И возникает необходимость представить себе Лермонтова, которого мы знаем исключительно мало, почти совсем не знаем, — Лермонтова-публициста, Лермонтова-полемиста и журналиста.

Поэзия Лермонтова, поэтика его насквозь полемичны: поэтическое слово в литературе 20—30-х годов прошлого столетия обычно несло полемическую нагрузку, значительности которой мы не можем себе представить. В восприятии последующих поколений полемическое звучание художественного произведения редуцируется, полемические краски тускнеют. Оно предстает перед нами как бы омытым, имманентно данным, самодовлеюще прекрасным. Сказывается и иерархичность нашего восприятия истории литературы: Пушкин, Лермонтов — великие поэты, они — гении, и ничем не прославленный человек из их окружения не мог создать, написать ничего такого, что вошло бы в их творчество в качестве необходимого компонента художественной структуры созданных ими шедевров. К тому же мы переносим на пушкинское, на лермонтовское время навыки и обычаи дальнейших этапов литературного развития; а трудно представить себе произведение современного писателя или поэта, которое явилось бы откликом на то или иное выступление его собрата по перу и строилось бы на перифразах, на замаскированных цитатах, на пародийных выпадах, ориентированных на это выступление: подобное показалось бы нам «литературщиной», ибо мы исходим из убеждения, что писатель отражает жизнь, как бы не зная о существовании других писателей, чисто монологически, избегая диалога с ними. Однако применительно к началу XIX столетия подобная логика оправдать себя не может: каждый в то время слышал каждого; литературная новинка, только что вышедшая из-под печатного станка, тотчас же начинала обсуждаться в личной переписке, она комментировалась и находила преломление в ряде других новинок, создававшихся в дружественном или соперничающем литературном «стане». Она пародировалась, перефразировалась, давая пищу различного рода полемическим выпадам и переиначиваниям.

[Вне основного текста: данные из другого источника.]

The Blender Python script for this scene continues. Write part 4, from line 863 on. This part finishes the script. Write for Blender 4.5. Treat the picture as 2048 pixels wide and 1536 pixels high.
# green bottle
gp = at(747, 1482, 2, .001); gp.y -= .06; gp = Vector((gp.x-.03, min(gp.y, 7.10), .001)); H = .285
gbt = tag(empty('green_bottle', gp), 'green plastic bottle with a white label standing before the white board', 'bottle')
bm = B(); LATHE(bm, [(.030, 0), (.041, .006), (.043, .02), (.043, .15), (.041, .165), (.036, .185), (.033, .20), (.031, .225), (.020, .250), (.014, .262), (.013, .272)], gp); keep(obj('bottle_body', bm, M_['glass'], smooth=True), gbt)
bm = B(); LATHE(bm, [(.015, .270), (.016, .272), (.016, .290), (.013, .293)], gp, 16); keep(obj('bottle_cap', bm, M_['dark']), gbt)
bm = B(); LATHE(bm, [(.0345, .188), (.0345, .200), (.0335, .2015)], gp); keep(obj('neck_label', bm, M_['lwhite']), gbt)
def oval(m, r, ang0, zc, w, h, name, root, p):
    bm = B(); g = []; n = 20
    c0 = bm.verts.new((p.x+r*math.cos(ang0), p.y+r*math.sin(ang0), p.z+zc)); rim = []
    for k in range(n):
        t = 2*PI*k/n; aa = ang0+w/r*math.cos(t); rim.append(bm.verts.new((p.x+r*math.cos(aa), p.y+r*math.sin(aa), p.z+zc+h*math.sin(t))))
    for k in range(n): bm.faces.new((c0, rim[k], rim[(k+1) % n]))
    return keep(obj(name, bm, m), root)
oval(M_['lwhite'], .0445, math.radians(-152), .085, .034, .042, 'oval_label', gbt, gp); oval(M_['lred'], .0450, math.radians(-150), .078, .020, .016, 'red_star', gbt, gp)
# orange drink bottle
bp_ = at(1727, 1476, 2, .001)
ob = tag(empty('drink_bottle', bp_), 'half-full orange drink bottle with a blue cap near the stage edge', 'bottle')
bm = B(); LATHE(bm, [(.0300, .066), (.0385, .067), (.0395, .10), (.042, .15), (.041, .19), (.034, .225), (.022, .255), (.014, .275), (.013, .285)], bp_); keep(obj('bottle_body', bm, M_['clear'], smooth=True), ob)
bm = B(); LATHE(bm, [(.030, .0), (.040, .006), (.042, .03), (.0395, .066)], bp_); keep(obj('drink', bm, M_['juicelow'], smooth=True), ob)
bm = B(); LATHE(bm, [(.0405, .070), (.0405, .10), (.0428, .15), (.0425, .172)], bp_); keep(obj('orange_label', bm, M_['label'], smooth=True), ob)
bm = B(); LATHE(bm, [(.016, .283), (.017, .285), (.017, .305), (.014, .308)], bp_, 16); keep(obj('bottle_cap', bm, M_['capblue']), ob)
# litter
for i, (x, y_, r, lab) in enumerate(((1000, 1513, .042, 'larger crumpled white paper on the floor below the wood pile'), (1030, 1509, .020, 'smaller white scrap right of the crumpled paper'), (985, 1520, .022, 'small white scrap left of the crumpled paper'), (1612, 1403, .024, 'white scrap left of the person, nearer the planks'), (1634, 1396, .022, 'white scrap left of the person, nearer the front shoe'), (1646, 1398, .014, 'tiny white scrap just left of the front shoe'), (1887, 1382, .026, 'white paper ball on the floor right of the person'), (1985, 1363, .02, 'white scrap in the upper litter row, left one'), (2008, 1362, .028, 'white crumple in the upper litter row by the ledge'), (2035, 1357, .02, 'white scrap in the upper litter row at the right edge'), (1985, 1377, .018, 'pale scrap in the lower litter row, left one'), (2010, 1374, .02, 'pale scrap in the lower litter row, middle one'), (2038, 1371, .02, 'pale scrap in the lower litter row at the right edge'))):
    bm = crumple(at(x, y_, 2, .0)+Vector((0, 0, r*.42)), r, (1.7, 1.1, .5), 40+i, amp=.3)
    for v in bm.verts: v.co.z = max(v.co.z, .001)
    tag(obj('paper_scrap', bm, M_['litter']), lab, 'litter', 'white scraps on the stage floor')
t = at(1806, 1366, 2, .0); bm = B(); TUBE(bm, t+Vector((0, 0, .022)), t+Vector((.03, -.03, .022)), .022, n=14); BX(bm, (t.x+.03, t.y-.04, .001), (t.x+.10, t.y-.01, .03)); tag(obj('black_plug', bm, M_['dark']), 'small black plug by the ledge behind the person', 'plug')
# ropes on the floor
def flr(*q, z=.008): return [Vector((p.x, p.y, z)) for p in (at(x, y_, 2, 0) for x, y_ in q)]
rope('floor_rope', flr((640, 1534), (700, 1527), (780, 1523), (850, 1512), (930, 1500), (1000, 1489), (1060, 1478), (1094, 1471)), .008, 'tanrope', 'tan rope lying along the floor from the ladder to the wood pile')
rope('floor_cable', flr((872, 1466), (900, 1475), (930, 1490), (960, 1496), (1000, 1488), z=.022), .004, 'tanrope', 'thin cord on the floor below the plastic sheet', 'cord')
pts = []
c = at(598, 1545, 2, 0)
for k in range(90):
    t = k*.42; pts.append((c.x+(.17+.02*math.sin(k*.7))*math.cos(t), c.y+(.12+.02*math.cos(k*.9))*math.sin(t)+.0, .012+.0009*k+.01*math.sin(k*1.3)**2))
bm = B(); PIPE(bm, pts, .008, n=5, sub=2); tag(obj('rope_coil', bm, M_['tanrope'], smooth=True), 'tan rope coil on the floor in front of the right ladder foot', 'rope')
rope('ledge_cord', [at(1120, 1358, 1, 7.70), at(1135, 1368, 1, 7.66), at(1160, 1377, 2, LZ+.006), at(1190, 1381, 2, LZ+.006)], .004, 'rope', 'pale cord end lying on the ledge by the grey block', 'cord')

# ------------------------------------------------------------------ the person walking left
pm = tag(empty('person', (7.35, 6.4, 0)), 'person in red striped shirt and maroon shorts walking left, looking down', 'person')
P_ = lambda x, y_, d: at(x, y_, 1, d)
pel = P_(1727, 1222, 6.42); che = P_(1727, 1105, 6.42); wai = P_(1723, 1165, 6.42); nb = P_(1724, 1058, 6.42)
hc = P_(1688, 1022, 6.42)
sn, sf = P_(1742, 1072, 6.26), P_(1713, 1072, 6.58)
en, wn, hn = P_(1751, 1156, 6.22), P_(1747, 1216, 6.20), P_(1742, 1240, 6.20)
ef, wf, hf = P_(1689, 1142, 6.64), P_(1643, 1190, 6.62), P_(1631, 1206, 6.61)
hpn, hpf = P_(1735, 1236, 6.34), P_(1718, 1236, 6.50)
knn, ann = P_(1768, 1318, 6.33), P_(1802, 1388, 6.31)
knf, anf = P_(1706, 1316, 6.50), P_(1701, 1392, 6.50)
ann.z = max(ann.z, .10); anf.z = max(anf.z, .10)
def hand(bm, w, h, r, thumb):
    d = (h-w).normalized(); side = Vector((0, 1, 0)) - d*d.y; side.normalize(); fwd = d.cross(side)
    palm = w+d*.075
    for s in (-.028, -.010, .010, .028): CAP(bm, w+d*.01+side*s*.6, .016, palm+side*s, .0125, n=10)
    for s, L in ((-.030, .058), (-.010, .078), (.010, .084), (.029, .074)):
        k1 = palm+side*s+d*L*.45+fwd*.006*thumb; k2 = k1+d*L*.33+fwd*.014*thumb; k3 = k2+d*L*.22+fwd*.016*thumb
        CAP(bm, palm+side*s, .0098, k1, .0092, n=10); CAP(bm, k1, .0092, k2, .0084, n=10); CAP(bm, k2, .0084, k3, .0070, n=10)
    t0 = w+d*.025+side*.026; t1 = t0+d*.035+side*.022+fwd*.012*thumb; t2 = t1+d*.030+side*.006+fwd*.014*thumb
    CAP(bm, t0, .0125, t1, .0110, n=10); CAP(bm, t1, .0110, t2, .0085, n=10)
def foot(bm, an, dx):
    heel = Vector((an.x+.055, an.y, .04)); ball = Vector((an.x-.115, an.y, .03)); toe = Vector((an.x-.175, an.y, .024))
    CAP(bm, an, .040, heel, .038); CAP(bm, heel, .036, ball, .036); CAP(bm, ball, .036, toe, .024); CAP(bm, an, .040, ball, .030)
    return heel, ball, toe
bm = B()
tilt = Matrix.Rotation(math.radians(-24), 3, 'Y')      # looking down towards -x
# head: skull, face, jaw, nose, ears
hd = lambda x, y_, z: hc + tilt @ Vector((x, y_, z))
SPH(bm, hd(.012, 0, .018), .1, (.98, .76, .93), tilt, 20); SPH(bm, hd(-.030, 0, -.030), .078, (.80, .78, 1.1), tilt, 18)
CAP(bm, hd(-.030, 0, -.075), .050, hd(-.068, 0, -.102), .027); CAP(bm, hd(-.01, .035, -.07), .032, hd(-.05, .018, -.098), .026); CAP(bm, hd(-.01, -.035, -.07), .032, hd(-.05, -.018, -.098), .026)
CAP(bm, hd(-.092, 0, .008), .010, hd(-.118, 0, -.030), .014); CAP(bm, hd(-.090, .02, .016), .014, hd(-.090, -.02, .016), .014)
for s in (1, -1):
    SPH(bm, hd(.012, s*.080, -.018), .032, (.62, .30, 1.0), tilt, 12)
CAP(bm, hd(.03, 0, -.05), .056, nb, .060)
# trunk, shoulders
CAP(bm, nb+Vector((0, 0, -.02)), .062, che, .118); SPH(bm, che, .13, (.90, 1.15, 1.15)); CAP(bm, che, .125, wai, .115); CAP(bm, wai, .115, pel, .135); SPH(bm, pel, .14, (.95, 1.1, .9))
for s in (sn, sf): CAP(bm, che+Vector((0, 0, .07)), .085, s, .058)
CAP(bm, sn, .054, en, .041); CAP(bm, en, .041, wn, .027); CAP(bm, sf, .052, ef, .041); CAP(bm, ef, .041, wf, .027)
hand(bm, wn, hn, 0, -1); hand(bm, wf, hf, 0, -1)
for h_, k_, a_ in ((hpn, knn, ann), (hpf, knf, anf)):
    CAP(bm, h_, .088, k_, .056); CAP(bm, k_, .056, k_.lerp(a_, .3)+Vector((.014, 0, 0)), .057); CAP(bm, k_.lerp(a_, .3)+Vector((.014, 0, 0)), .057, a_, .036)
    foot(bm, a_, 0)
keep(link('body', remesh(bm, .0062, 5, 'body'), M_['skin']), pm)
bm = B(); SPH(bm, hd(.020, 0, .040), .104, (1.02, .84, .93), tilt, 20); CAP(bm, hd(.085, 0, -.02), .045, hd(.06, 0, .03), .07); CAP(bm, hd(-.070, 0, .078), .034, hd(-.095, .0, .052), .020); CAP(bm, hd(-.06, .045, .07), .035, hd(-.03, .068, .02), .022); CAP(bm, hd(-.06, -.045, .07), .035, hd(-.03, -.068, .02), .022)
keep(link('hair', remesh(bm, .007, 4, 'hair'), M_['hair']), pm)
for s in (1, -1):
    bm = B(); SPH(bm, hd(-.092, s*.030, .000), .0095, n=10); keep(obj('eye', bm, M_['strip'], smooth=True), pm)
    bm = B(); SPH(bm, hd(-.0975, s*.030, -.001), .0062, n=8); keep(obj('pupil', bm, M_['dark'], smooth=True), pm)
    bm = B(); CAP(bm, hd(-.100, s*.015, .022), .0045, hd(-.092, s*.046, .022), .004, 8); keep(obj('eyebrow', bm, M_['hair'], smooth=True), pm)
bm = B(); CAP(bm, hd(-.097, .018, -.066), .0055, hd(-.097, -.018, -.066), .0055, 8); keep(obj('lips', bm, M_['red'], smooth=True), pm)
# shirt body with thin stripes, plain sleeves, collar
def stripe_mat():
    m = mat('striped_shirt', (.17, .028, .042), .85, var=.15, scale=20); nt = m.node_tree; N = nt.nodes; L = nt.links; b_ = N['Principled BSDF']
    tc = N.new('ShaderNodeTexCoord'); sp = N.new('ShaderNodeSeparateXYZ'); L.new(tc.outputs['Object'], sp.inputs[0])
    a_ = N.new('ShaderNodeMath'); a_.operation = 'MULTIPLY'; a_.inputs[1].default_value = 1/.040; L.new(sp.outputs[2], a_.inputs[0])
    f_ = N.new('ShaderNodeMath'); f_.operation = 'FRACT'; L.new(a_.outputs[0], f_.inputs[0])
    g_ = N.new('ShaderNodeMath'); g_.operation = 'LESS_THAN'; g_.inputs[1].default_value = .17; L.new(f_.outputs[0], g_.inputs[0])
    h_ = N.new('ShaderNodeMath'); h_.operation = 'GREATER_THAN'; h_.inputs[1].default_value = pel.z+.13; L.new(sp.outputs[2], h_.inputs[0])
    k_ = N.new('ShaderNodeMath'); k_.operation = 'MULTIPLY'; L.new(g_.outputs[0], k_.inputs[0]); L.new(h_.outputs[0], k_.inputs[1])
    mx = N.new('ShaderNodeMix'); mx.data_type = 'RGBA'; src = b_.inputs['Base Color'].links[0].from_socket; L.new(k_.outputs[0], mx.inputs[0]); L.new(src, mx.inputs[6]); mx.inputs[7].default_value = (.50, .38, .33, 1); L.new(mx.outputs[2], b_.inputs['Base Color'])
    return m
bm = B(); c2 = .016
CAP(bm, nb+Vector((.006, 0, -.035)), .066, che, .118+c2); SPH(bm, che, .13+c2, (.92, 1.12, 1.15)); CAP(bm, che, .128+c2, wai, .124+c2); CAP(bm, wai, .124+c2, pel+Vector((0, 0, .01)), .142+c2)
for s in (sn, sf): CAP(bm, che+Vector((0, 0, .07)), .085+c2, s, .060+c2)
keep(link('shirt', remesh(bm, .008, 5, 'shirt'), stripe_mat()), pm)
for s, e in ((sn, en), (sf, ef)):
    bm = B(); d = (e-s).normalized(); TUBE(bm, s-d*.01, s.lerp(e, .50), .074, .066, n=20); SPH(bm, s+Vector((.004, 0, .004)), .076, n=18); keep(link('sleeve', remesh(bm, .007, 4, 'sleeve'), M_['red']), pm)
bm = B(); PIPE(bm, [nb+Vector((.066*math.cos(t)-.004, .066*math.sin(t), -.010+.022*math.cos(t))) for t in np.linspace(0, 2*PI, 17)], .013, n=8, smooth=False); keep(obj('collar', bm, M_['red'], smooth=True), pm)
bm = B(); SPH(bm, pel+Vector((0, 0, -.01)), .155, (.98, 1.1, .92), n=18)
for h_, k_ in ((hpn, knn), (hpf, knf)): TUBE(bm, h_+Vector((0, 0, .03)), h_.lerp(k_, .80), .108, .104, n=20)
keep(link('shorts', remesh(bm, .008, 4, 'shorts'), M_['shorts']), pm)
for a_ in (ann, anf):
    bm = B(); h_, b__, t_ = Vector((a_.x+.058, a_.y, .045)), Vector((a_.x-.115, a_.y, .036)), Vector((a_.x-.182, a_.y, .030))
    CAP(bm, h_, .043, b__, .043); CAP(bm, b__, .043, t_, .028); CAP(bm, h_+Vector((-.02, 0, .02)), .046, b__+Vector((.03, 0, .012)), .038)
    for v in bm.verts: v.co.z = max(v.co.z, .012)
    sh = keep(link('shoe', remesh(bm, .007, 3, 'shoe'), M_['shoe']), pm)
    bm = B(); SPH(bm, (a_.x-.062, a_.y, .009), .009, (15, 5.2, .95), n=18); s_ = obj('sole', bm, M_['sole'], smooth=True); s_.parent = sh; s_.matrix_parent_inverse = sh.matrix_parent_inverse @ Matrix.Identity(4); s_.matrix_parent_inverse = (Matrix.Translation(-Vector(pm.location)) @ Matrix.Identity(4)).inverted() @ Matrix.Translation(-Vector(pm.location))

Литература начала, первой трети минувшего века, — литература, если можно так выразиться, сплошь театрализованная. Ношение своеобразной маски, мистификации, ряжение своих друзей или противников в одежды героев античности, героев ветхозаветной или христианской мифологии, эпатаж, пародирование и, наконец, откровенное соревнование в обработке того или иного сюжета, в стилистическом совершенстве — все это было неотъемлемыми свойствами литературного быта времени, отражавшимися едва ли не в любом художественном высказывании. Литература создавала своих героев и мучеников, своих аскетов, истовых тружеников, въедливых педантов и беспечных ленивцев. И своих шутов, фигляров, участь которых была незавидной. И первым из подобных фигляров оказался Ф. В. Булгарин, литератор, всю жизнь стремившийся занять совершенно иное амплуа — амплуа моралиста, пророка суровой правды, нелицеприятного судии общественных пороков и стража общественной добродетели.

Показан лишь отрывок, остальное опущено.